What frequency will ET broadcast on?

One of the biggest beneficiaries of the upgrades - and one of the few current examples of piggyback research in radio astronomy - is the Search for Extraterrestrial Intelligence. SETI has managed to run continuously for 25 years at Arecibo by letting other scientists determine where the telescope will point. But SETI keeps its listening equipment open, hoping to pick up a signal from an alien civilization.

"You don't know what frequency ET might broadcast on, so you want to look at broad parts of the spectrum," says Dan Werthimer, chief scientist of the SETI@home project, which allows individuals' computers to analyze the data the group receives.
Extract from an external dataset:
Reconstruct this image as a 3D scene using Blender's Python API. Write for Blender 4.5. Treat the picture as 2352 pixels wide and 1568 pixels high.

Once the upgrades are done, new SETI searches will be "hundreds of times more powerful than what we were doing before. So it means we have a much better chance of bagging an extra-terrestrial."

Besides listening to signals from the cosmos, the telescope also sends out radar beams and listens for their echo from distant objects. With the updates to the instrument, astronomers expect to find out even more about what lies out in space.

"We can point an instrument at a small object in the solar system or the moon of a planet at night, project a small beam on it, and get a reflection" back, says Arecibo's Altschuler, leaning over the railing overlooking the giant dish as the receiver above slides into a new position. "We can take an object that's a mile across and is 10 million miles away and take a snapshot of it. Now that's pretty amazing."